#### AIM OF THE EXERCISE
Can the data below be set down again exactly, line for line?
◆ ◆ ◆ ◆ ◆ ◆ ◆
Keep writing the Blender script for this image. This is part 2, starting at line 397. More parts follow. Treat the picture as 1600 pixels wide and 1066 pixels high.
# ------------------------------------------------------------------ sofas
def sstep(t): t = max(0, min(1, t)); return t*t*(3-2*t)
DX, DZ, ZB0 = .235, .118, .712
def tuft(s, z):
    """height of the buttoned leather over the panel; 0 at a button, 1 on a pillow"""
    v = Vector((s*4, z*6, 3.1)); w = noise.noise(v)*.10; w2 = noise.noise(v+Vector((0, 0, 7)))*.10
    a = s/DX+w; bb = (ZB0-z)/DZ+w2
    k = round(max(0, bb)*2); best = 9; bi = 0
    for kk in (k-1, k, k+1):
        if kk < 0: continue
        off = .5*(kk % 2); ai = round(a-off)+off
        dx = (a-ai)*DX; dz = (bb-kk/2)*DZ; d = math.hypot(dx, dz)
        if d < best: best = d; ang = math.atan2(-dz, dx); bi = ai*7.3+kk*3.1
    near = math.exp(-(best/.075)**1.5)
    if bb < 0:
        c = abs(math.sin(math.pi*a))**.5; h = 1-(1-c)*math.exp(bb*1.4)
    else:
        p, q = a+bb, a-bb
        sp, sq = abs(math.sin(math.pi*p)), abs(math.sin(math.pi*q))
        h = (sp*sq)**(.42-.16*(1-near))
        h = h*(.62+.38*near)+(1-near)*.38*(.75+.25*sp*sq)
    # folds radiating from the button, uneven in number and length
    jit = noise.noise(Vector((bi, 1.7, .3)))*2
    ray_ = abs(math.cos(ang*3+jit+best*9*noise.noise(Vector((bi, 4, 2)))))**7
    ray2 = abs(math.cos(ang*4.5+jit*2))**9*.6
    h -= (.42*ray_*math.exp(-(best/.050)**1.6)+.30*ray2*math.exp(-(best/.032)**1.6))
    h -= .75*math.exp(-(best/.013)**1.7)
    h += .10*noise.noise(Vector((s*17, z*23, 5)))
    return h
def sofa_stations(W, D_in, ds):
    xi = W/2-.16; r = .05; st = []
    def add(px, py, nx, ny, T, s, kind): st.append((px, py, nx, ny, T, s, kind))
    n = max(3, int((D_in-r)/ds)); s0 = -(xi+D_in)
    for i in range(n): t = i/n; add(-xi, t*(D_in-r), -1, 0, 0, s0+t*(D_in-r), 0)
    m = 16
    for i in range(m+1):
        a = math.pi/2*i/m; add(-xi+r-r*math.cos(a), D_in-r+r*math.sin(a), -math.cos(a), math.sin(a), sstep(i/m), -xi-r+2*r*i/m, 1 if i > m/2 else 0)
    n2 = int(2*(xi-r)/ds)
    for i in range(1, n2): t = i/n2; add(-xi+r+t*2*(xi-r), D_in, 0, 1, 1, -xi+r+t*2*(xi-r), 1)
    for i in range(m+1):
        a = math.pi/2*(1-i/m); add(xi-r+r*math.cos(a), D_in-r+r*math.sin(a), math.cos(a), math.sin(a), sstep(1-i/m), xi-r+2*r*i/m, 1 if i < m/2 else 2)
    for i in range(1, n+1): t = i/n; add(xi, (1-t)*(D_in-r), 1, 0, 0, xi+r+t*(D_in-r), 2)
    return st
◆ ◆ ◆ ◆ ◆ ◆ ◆
#### EXPECTED ANSWER
Keep writing the Blender script for this image. This is part 2, starting at line 397. More parts follow. Treat the picture as 1600 pixels wide and 1066 pixels high.
# ------------------------------------------------------------------ sofas
def sstep(t): t = max(0, min(1, t)); return t*t*(3-2*t)
DX, DZ, ZB0 = .235, .118, .712
def tuft(s, z):
    """height of the buttoned leather over the panel; 0 at a button, 1 on a pillow"""
    v = Vector((s*4, z*6, 3.1)); w = noise.noise(v)*.10; w2 = noise.noise(v+Vector((0, 0, 7)))*.10
    a = s/DX+w; bb = (ZB0-z)/DZ+w2
    k = round(max(0, bb)*2); best = 9; bi = 0
    for kk in (k-1, k, k+1):
        if kk < 0: continue
        off = .5*(kk % 2); ai = round(a-off)+off
        dx = (a-ai)*DX; dz = (bb-kk/2)*DZ; d = math.hypot(dx, dz)
        if d < best: best = d; ang = math.atan2(-dz, dx); bi = ai*7.3+kk*3.1
    near = math.exp(-(best/.075)**1.5)
    if bb < 0:
        c = abs(math.sin(math.pi*a))**.5; h = 1-(1-c)*math.exp(bb*1.4)
    else:
        p, q = a+bb, a-bb
        sp, sq = abs(math.sin(math.pi*p)), abs(math.sin(math.pi*q))
        h = (sp*sq)**(.42-.16*(1-near))
        h = h*(.62+.38*near)+(1-near)*.38*(.75+.25*sp*sq)
    # folds radiating from the button, uneven in number and length
    jit = noise.noise(Vector((bi, 1.7, .3)))*2
    ray_ = abs(math.cos(ang*3+jit+best*9*noise.noise(Vector((bi, 4, 2)))))**7
    ray2 = abs(math.cos(ang*4.5+jit*2))**9*.6
    h -= (.42*ray_*math.exp(-(best/.050)**1.6)+.30*ray2*math.exp(-(best/.032)**1.6))
    h -= .75*math.exp(-(best/.013)**1.7)
    h += .10*noise.noise(Vector((s*17, z*23, 5)))
    return h
def sofa_stations(W, D_in, ds):
    xi = W/2-.16; r = .05; st = []
    def add(px, py, nx, ny, T, s, kind): st.append((px, py, nx, ny, T, s, kind))
    n = max(3, int((D_in-r)/ds)); s0 = -(xi+D_in)
    for i in range(n): t = i/n; add(-xi, t*(D_in-r), -1, 0, 0, s0+t*(D_in-r), 0)
    m = 16
    for i in range(m+1):
        a = math.pi/2*i/m; add(-xi+r-r*math.cos(a), D_in-r+r*math.sin(a), -math.cos(a), math.sin(a), sstep(i/m), -xi-r+2*r*i/m, 1 if i > m/2 else 0)
    n2 = int(2*(xi-r)/ds)
    for i in range(1, n2): t = i/n2; add(-xi+r+t*2*(xi-r), D_in, 0, 1, 1, -xi+r+t*2*(xi-r), 1)
    for i in range(m+1):
        a = math.pi/2*(1-i/m); add(xi-r+r*math.cos(a), D_in-r+r*math.sin(a), math.cos(a), math.sin(a), sstep(1-i/m), xi-r+2*r*i/m, 1 if i < m/2 else 2)
    for i in range(1, n+1): t = i/n; add(xi, (1-t)*(D_in-r), 1, 0, 0, xi+r+t*(D_in-r), 2)
    return st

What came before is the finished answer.